Das Kind sitzt auf einem Sessel, in der Hand hält es einen Fächer. «Negermädchen» hiess das um 1900 entstandene Bild des niederländischen Künstlers Simon Maris – bis Dezember 2015.
Im Amsterdamer Rijksmuseum kam der Titel nicht gut an. «Wir erhielten viele Reklamationen von Besuchern», sagt Martine Gosselink vom Museum. Das Bild wurde umbenannt. Jetzt heisst das Gemälde: «Mädchen hält einen Fächer».
Es ist nicht die einzige Umbenennung. Dutzende Werke hat das auf alte Meister spezialisierte Museum seither umbenannt – weil die ursprünglichen Namen politisch nicht (mehr) korrekt sind. Aus Sklaven werden «Versklavte», Begriffe wie «Neger» sind ganz gestrichen.
Das Rijksmuseum hat damit in der Kunstwelt eine gewaltige Kontroverse angefacht. Vor allem ernten die Holländer Kritik für ihre Überkorrektheit. Der britische Kunstexperte Julian Spalding (68) findet es falsch, die alten Titel zu entfernen: «Geschichte wird damit umgeschrieben und Kunst zensiert», sagte er gegenüber der «Times». Auch Schweizer Kunstexperten sehen das Vorgehen des Amsterdamer Museums kritisch: «Bildtitel einfach ändern, das würden wir nicht tun», sagt Michaela Oberhofer vom Museum Rietberg in Zürich.

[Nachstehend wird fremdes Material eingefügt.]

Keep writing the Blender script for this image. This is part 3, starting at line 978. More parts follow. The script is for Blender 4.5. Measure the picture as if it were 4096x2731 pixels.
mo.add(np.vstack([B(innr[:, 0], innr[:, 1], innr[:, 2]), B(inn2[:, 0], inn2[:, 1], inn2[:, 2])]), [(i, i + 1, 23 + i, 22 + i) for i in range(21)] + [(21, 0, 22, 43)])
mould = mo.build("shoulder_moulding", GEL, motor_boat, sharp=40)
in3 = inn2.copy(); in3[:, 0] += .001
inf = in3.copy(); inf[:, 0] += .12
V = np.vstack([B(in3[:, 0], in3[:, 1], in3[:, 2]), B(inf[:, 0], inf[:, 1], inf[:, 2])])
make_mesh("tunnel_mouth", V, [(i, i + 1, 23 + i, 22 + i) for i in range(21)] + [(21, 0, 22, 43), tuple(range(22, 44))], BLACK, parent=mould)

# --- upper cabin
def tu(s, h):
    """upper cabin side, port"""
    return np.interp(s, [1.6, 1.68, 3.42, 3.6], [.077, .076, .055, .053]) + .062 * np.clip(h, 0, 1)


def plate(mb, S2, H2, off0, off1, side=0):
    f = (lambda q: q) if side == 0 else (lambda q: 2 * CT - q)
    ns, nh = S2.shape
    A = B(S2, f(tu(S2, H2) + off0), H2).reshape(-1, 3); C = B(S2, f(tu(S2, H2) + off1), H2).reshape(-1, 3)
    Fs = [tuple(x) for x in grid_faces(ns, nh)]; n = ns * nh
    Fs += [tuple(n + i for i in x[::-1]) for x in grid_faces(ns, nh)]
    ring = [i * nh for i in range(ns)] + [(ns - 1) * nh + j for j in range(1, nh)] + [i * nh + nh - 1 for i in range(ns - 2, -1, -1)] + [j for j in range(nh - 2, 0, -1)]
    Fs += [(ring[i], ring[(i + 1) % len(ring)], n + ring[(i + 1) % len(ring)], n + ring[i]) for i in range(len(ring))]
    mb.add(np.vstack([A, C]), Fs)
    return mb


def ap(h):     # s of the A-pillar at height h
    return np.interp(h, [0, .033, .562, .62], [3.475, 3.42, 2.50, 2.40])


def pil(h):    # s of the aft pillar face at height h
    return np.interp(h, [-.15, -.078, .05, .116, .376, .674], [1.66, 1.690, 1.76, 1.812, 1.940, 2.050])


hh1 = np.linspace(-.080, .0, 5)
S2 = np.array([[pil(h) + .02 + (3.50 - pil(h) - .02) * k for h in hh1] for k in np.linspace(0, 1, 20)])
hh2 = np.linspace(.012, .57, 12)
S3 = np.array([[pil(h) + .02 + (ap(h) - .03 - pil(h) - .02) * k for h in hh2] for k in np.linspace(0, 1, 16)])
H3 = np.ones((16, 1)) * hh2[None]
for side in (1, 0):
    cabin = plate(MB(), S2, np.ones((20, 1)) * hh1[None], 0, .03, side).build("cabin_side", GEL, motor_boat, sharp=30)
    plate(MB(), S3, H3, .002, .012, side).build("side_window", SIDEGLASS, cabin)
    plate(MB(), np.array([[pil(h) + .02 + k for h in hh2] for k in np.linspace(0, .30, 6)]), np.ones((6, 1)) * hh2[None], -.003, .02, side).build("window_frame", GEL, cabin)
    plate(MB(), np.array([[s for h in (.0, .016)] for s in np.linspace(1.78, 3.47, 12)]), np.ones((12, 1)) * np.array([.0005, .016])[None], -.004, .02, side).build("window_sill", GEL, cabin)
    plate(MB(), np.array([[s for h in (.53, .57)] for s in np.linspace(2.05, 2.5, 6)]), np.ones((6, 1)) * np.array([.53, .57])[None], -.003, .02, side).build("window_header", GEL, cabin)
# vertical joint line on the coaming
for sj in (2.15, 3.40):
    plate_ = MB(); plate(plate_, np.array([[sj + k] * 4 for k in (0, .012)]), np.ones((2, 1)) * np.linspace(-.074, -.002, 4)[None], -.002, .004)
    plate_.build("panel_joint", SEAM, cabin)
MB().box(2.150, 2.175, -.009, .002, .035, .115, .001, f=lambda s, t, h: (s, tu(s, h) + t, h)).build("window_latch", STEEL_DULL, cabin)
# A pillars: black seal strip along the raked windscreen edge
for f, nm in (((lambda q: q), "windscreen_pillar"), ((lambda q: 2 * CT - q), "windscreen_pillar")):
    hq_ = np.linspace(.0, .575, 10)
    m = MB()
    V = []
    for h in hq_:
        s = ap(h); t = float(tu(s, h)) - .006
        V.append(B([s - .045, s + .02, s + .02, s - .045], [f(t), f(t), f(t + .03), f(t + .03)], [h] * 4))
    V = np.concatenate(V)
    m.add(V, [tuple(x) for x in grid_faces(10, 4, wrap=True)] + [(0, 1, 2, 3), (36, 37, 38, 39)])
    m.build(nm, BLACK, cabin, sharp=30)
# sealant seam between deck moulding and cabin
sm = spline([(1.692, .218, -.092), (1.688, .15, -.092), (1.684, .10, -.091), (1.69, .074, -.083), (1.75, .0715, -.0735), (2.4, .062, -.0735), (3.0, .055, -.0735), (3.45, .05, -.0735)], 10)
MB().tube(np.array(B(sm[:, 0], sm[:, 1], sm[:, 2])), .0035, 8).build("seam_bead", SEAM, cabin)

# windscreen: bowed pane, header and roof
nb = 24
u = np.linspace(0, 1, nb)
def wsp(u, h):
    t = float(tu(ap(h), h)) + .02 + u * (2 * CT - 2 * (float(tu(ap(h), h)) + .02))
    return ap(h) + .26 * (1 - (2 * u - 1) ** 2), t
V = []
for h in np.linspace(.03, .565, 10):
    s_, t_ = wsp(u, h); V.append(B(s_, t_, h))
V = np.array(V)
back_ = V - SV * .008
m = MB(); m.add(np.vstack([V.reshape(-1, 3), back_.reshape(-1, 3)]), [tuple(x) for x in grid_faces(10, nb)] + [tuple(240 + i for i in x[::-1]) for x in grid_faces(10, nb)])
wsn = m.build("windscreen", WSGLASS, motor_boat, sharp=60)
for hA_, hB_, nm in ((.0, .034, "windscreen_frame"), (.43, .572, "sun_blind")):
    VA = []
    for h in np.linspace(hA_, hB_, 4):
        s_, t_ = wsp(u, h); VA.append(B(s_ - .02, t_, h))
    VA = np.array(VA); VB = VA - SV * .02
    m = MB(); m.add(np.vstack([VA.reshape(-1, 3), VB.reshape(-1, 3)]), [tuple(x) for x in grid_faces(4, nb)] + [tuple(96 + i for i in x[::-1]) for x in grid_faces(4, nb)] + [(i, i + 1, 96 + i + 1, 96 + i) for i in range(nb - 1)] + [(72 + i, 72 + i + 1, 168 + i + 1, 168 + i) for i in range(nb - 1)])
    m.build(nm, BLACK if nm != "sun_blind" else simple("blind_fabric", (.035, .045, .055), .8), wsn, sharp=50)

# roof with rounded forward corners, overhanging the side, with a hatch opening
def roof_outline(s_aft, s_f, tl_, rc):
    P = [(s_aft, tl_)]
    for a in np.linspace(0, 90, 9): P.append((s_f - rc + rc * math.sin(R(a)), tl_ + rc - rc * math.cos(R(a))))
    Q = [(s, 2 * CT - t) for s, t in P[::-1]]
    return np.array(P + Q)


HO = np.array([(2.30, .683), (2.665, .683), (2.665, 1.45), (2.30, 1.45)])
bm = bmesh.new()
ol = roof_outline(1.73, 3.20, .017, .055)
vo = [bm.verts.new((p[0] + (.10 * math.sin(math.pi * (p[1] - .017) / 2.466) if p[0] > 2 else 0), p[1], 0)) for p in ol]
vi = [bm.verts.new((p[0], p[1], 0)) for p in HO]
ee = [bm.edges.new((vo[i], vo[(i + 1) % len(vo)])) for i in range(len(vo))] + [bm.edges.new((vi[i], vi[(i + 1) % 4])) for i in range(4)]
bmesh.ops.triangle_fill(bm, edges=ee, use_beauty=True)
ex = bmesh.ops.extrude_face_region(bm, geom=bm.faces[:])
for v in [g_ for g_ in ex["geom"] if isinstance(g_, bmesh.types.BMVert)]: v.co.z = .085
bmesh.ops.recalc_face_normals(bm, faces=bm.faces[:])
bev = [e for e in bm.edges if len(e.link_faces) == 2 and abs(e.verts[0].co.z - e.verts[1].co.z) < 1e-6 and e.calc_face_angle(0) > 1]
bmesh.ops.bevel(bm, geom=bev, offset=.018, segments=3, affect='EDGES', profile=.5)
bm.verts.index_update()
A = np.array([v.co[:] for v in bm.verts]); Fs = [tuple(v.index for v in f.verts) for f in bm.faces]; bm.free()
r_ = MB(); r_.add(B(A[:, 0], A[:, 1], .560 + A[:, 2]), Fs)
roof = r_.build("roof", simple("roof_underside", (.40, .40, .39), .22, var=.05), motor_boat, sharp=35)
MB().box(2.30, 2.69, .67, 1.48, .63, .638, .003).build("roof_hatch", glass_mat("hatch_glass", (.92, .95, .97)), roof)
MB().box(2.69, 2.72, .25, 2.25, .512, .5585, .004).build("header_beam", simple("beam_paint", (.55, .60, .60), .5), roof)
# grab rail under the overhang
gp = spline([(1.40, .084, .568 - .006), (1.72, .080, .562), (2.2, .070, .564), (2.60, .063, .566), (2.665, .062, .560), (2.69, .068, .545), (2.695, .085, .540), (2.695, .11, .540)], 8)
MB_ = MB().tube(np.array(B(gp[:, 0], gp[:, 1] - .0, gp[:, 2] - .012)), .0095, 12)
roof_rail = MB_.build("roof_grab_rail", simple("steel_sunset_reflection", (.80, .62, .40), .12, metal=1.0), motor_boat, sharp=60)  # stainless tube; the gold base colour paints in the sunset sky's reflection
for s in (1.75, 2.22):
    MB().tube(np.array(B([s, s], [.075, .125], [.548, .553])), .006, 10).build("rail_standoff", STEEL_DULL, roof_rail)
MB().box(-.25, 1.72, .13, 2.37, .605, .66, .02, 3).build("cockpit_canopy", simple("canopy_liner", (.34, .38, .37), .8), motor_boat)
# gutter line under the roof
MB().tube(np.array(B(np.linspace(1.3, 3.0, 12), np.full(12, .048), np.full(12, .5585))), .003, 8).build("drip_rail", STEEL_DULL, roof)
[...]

Die Kuratorin der Ausstellung «Dada Afrika» hat sich in den letzten Monaten intensiv mit politisch korrekten Werktiteln auseinandergesetzt. Am 18. März startet in ihrem Museum eine Ausstellung zu Dada Afrika, damals unter dem Namen «Negerkunst» bekannt.
«Die Dadaisten machten zu Beginn des 20. Jahrhunderts afrikanische Kunst dem Publikum in Europa zugänglich», sagt Oberhofer. Der Titel damals: «Art nègre», Negerkunst. Die Zürcher wollten den Titel beibehalten, die Ausstellungsmacher setzten ihn aber in Anführungszeichen. Oberhofer: «Im Ausstellungskatalog sind rassistische Begriffe mit einer Fussnote markiert und in ihrem Kontext erklärt.»
Nicht nur in der Kunstwelt diskutiert man hitzig über politisch korrekte Titel und Inhalte. Die Verleger des bekannten Comics «Tim und Struppi» mussten sich vor Gericht verantworten, weil die Ausgabe «Tim im Kongo» rassistisch sei. Schwarze würden dort als dumm und arbeitsfaul dargestellt, klagte ein kongolesischer Student – ein Gericht in Brüssel wies die Klage ab.
Auch mehrere Kinderbücher wurden angepasst: Aus Astrid Lindgrens Pipi Langstrumpf wurden Wörter wie «Negersprache» und «Negerkönig» entfernt.